Visually the scene was beautiful. Badly hinged, ill-joined boards, the door had been closed against the wind. The flame of the paraffin lamp flickered. Light played across the prematurely aged faces of the married couple; and the pale regularity of the little girls' features, which the excitement of a stranger exploded into giggles, ineffectually smothered by a handful of dress clasped to the mouth, before solemnity returned without parental admonition. Loneliness was sabotaged. The irony of the situation was compounded by the fact that thought had robbed me of all appetite whatsoever. Five years later I was eating more easily among very poor people.

 

The visit to this family was in return for an unexpected visit paid me by Niñ and his father some months previously, early one evening during Ramadan.
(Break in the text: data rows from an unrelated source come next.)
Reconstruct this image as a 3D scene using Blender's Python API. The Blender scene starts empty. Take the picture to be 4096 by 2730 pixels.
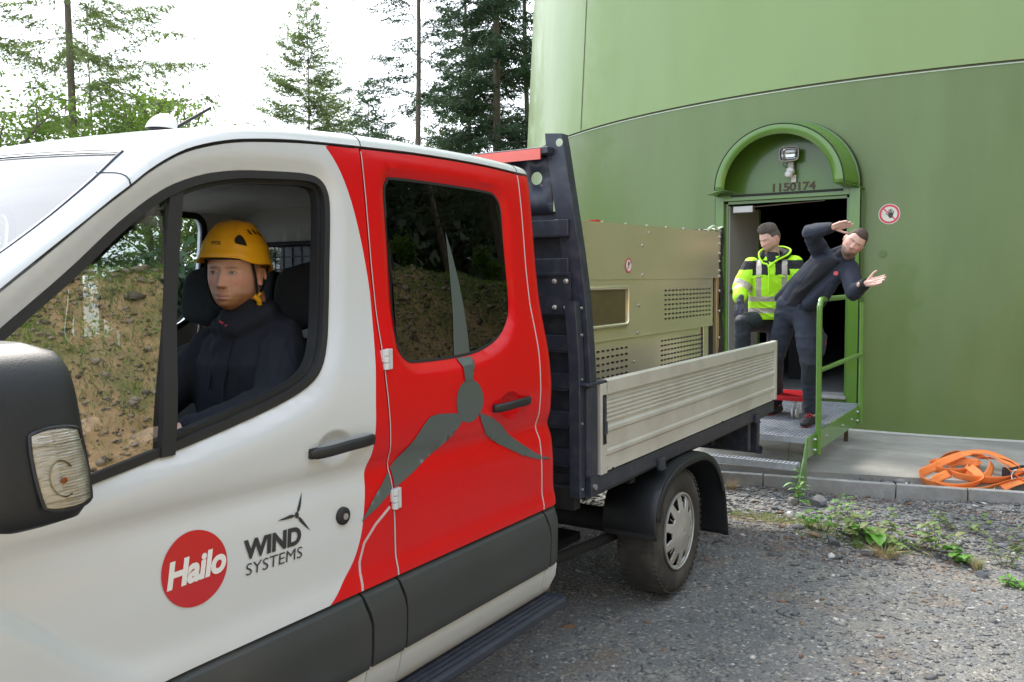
import bpy, bmesh, math, random
import numpy as np
from mathutils import Vector, Matrix, noise
from mathutils.geometry import delaunay_2d_cdt
R = math.radians
SC = bpy.context.scene
COL = SC.collection

# ------------------------------------------------------------------ camera, world, sun, exposure
cd = bpy.data.cameras.new('camera'); cam = bpy.data.objects.new('camera', cd); COL.objects.link(cam)
cd.sensor_width = 36.0; cd.lens = 30.446; cd.clip_start = 0.05; cd.clip_end = 1500
cam.location = (0, 0, 1.75)
cam.rotation_euler = (R(85.9426), R(0.5732), R(32.6840))
SC.camera = cam

SUN_EL, SUN_AZ = R(50), R(-53)          # azimuth measured from +Y towards +X
w = bpy.data.worlds.new('World'); SC.world = w; w.use_nodes = True
nt = w.node_tree; nt.nodes.clear()
wo = nt.nodes.new('ShaderNodeOutputWorld'); bg = nt.nodes.new('ShaderNodeBackground')
sky = nt.nodes.new('ShaderNodeTexSky'); sky.sky_type = 'NISHITA'; sky.sun_disc = False
sky.sun_elevation = SUN_EL; sky.sun_rotation = SUN_AZ; sky.air_density = 1.0; sky.dust_density = 4.0; sky.ozone_density = 1.0
mx = nt.nodes.new('ShaderNodeMix'); mx.data_type = 'RGBA'; mx.inputs[0].default_value = 0.62
mx.inputs[7].default_value = (8.8, 9.6, 10.6, 1)   # thin bright overcast veil
nt.links.new(sky.outputs[0], mx.inputs[6]); nt.links.new(mx.outputs[2], bg.inputs[0])
bg.inputs[1].default_value = 0.12
nt.links.new(bg.outputs[0], wo.inputs[0])

sl = bpy.data.lights.new('sun', 'SUN'); sun = bpy.data.objects.new('sun', sl); COL.objects.link(sun)
sl.energy = 2.2; sl.angle = R(18); sl.color = (1.0, 0.94, 0.86)
sd = Vector((math.sin(SUN_AZ) * math.cos(SUN_EL), math.cos(SUN_AZ) * math.cos(SUN_EL), math.sin(SUN_EL)))
sun.rotation_euler = sd.to_track_quat('Z', 'Y').to_euler()
sun.location = (0, 0, 30)

SC.view_settings.view_transform = 'Standard'; SC.view_settings.look = 'None'
SC.view_settings.gamma = 1.0; SC.view_settings.use_curve_mapping = False
SC.view_settings.exposure = 1.38
SC.cycles.max_bounces = 8; SC.cycles.transparent_max_bounces = 12
SC.cycles.caustics_reflective = False; SC.cycles.caustics_refractive = False

# ------------------------------------------------------------------ materials
def mat(name, col, rough=0.5, metal=0.0, nscale=0, namt=0.0, bump=0.0, bscale=None, coat=0.0, col2=None,
        nscale2=0, col3=None, amt3=0.0, spec=0.5, transl=0.0, attr=False, rvar=0.0, detail=6, stretch=None):
    m = bpy.data.materials.new(name); m.use_nodes = True
    t = m.node_tree; b = t.nodes['Principled BSDF']; L = t.links.new
    b.inputs['Roughness'].default_value = rough; b.inputs['Metallic'].default_value = metal
    b.inputs['Coat Weight'].default_value = coat; b.inputs['Coat Roughness'].default_value = 0.04
    b.inputs['Specular IOR Level'].default_value = spec
    c = (*col, 1)
    b.inputs['Base Color'].default_value = c
    tc = t.nodes.new('ShaderNodeTexCoord'); src = tc.outputs['Object']
    if stretch:
        mp = t.nodes.new('ShaderNodeMapping'); mp.inputs['Scale'].default_value = stretch
        L(src, mp.inputs[0]); src = mp.outputs[0]
    out = None
    if attr:
        at = t.nodes.new('ShaderNodeVertexColor'); at.layer_name = 'Col'; out = at.outputs[0]
    if nscale:
        n = t.nodes.new('ShaderNodeTexNoise'); n.inputs['Scale'].default_value = nscale; n.inputs['Detail'].default_value = detail
        n.inputs['Roughness'].default_value = 0.65
        L(src, n.inputs[0])
        cr = t.nodes.new('ShaderNodeMapRange'); cr.inputs[1].default_value = 0.3; cr.inputs[2].default_value = 0.7
        L(n.outputs[0], cr.inputs[0])
        mxn = t.nodes.new('ShaderNodeMix'); mxn.data_type = 'RGBA'
        if out: L(out, mxn.inputs[6])
        else: mxn.inputs[6].default_value = c
        c2 = col2 if col2 else tuple(v * (1 - namt) for v in col)
        if attr:
            mm = t.nodes.new('ShaderNodeMix'); mm.data_type = 'RGBA'; mm.blend_type = 'MULTIPLY'; mm.inputs[0].default_value = 1
            L(out, mm.inputs[6]); mm.inputs[7].default_value = (1 - namt,) * 3 + (1,); L(mm.outputs[2], mxn.inputs[7])
        else: mxn.inputs[7].default_value = (*c2, 1)
        L(cr.outputs[0], mxn.inputs[0]); out = mxn.outputs[2]
        if rvar:
            rr = t.nodes.new('ShaderNodeMapRange'); rr.inputs[3].default_value = rough - rvar; rr.inputs[4].default_value = rough + rvar
            L(cr.outputs[0], rr.inputs[0]); L(rr.outputs[0], b.inputs['Roughness'])
    if nscale2 and col3:
        n2 = t.nodes.new('ShaderNodeTexNoise'); n2.inputs['Scale'].default_value = nscale2; n2.inputs['Detail'].default_value = 5
        L(src, n2.inputs[0])
        r2 = t.nodes.new('ShaderNodeMapRange'); r2.inputs[1].default_value = 0.48; r2.inputs[2].default_value = 0.66; r2.inputs[4].default_value = amt3
        L(n2.outputs[0], r2.inputs[0])
        m3 = t.nodes.new('ShaderNodeMix'); m3.data_type = 'RGBA'
        if out: L(out, m3.inputs[6])
        else: m3.inputs[6].default_value = c
        m3.inputs[7].default_value = (*col3, 1); L(r2.outputs[0], m3.inputs[0]); out = m3.outputs[2]
    if out: L(out, b.inputs['Base Color'])
    if bump:
        nb = t.nodes.new('ShaderNodeTexNoise'); nb.inputs['Scale'].default_value = bscale or nscale or 50; nb.inputs['Detail'].default_value = 4
        L(src, nb.inputs[0])
        bp = t.nodes.new('ShaderNodeBump'); bp.inputs['Strength'].default_value = 1.0; bp.inputs['Distance'].default_value = bump
        L(nb.outputs[0], bp.inputs['Height']); L(bp.outputs[0], b.inputs['Normal'])
    if transl:
        o = t.nodes['Material Output']; tr = t.nodes.new('ShaderNodeBsdfTranslucent'); ms = t.nodes.new('ShaderNodeMixShader')
        ms.inputs[0].default_value = transl
        if out: L(out, tr.inputs[0])
        else: tr.inputs[0].default_value = c
        L(b.outputs[0], ms.inputs[1]); L(tr.outputs[0], ms.inputs[2]); L(ms.outputs[0], o.inputs[0])
    return m

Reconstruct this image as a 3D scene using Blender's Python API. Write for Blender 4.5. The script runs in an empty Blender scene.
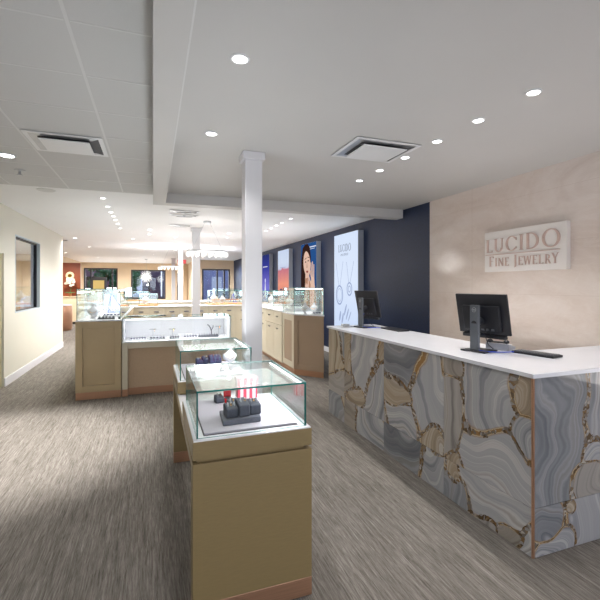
import bpy, bmesh, math, random
from math import sin, cos, pi, radians as R
from mathutils import Vector, Matrix
random.seed(7)
S = bpy.context.scene
COL = S.collection
H = 2.77           # ceiling height
XL, XR = -2.13, 3.82

# ------------------------------------------------------------------ mesh builder
class MB:
    def __init__(s): s.v=[]; s.f=[]; s.mi=[]; s.cur=0
    def add(s, vs, fs, mi=None):
        b=len(s.v); s.v+= [tuple(v) for v in vs]
        for k,f in enumerate(fs):
            s.f.append(tuple(b+i for i in f)); s.mi.append(s.cur if mi is None else (mi[k] if isinstance(mi,list) else mi))
        return s
    def box(s, x0,y0,z0,x1,y1,z1, thin=0):
        x0,x1=sorted((x0,x1)); y0,y1=sorted((y0,y1)); z0,z1=sorted((z0,z1))
        vs=[(x,y,z) for z in (z0,z1) for y in (y0,y1) for x in (x0,x1)]
        fs=[(0,2,3,1),(4,5,7,6),(0,1,5,4),(2,6,7,3),(0,4,6,2),(1,3,7,5)]
        mi=None
        if thin:
            dx,dy,dz=x1-x0,y1-y0,z1-z0
            d=[min(dx,dy)]*2+[min(dx,dz)]*2+[min(dy,dz)]*2
            mi=[1 if q<thin else 0 for q in d]
        return s.add(vs,fs,mi)
    def prism(s, poly, z0, z1):
        a=sum(poly[i][0]*poly[(i+1)%len(poly)][1]-poly[(i+1)%len(poly)][0]*poly[i][1] for i in range(len(poly)))
        if a<0: poly=poly[::-1]
        n=len(poly)
        vs=[(x,y,z0) for x,y in poly]+[(x,y,z1) for x,y in poly]
        fs=[tuple(range(n))[::-1],tuple(range(n,2*n))]+[(i,(i+1)%n,n+(i+1)%n,n+i) for i in range(n)]
        return s.add(vs,fs)
    def cyl(s,p0,p1,r0,r1=None,n=16,caps=True):
        r1=r0 if r1 is None else r1
        p0=Vector(p0);p1=Vector(p1);d=(p1-p0).normalized()
        u=d.orthogonal().normalized();w=d.cross(u)
        vs=[]
        for p,r in((p0,r0),(p1,r1)):
            for i in range(n):
                a=2*pi*i/n; vs.append(p+u*(r*cos(a))+w*(r*sin(a)))
        fs=[(i,(i+1)%n,n+(i+1)%n,n+i) for i in range(n)]
        if caps: fs+=[tuple(range(n))[::-1],tuple(range(n,2*n))]
        return s.add(vs,fs)
    def tube(s,pts,r,n=8):
        for a,b in zip(pts[:-1],pts[1:]): s.cyl(a,b,r,r,n)
        return s
    def lathe(s,prof,c=(0,0,0),n=24,sx=1,sy=1):
        vs=[];m=len(prof)
        for i in range(n):
            a=2*pi*i/n
            for r,z in prof: vs.append((c[0]+r*cos(a)*sx,c[1]+r*sin(a)*sy,c[2]+z))
        fs=[(i*m+j,((i+1)%n)*m+j,((i+1)%n)*m+j+1,i*m+j+1) for i in range(n) for j in range(m-1)]
        if prof[0][0]>1e-6: fs.append(tuple(i*m for i in range(n))[::-1])
        if prof[-1][0]>1e-6: fs.append(tuple(i*m+m-1 for i in range(n)))
        return s.add(vs,fs)
    def ball(s,c,r,n=12,sz=1,sx=1,sy=1):
        k=max(4,n//2)
        prof=[(r*sin(pi*j/k),-r*cos(pi*j/k)*sz) for j in range(k+1)]
        prof[0]=(0,-r*sz);prof[-1]=(0,r*sz)
        return s.lathe(prof,c,n,sx,sy)
    def flat(s,polys,o,u,v,nrm,d):
        """2-D polygons extruded on a plane: origin o, axes u v, thickness d along nrm"""
        o,u,v,nrm=Vector(o),Vector(u),Vector(v),Vector(nrm)
        for poly in polys:
            n=len(poly)
            a=sum(poly[i][0]*poly[(i+1)%n][1]-poly[(i+1)%n][0]*poly[i][1] for i in range(n))
            if a<0: poly=poly[::-1]
            if u.cross(v).dot(nrm)<0: poly=poly[::-1]
            vs=[o+u*x+v*y for x,y in poly]+[o+u*x+v*y+nrm*d for x,y in poly]
            s.add(vs,[tuple(range(n))[::-1],tuple(range(n,2*n))]+[(i,(i+1)%n,n+(i+1)%n,n+i) for i in range(n)])
        return s
    def shift(s,dx,dy,dz): s.v=[(x+dx,y+dy,z+dz) for x,y,z in s.v]; return s
    def build(s,name,mat,parent=None,bevel=0,smooth=False,at=None):
        me=bpy.data.meshes.new(name)
        vs=s.v
        off=(0,0,0)
        if parent is not None and at is None:
            off=origin(parent)
        elif at is not None: off=at
        vs=[(x-off[0],y-off[1],z-off[2]) for x,y,z in vs]
        me.from_pydata(vs,[],s.f)
        for m in (mat if isinstance(mat,(list,tuple)) else [mat]): me.materials.append(m)
        for p,k in zip(me.polygons,s.mi): p.material_index=k; p.use_smooth=smooth
        me.update()
        o=bpy.data.objects.new(name,me); COL.objects.link(o)
        if parent is not None: o.parent=parent
        elif at is not None: o.location=at
        if bevel:
            b=o.modifiers.new('bevel','BEVEL'); b.width=bevel; b.segments=2; b.limit_method='ANGLE'
        if smooth:
            try: me.set_sharp_from_angle(angle=R(40))
            except Exception: pass
        return o
def origin(p):
    """world origin of a thing (parts are identity children, only roots are translated)"""
    while p.parent is not None: p=p.parent
    return tuple(p.location)
def tag(o,label,cat,group=None,kind=None):
    if label: o['label']=label
    if cat: o['category']=cat
    if group: o['group']=group
    if kind: o['kind']=kind
    return o
def thing(name,loc,label,cat,group=None):
    o=bpy.data.objects.new(name,None); COL.objects.link(o); o.location=loc; o.empty_display_size=.1
    return tag(o,label,cat,group)
def struct(name,mb,mat,**k):
    o=mb.build(name,mat,**k); o['kind']='structure'; return o
def copy_tree(o,parent=None,**kw):
    c=o.copy(); COL.objects.link(c)
    if parent is not None: c.parent=parent
    for ch in list(o.children): copy_tree(ch,c)
    return c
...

Might they spend the night? Of course. But there were elements of farce to follow,

Staying with me already were a young English doctor and his girlfriend. The Moroccan countryman's first experience of the English (and probably any
Nsara
- Christians) at home was arriving in the middle of a cocktail party. Introducing my Moslem guests to the English couple, I made for the kitchen to prepare mint tea, and stopped dead. The newcomers couldn't be offered so much as a cheese straw. The sun was still horribly high in the sky. Until it set, and the cannon boomed from Tangier's harbour, the Moroccans wouldn't accept even a glass of water.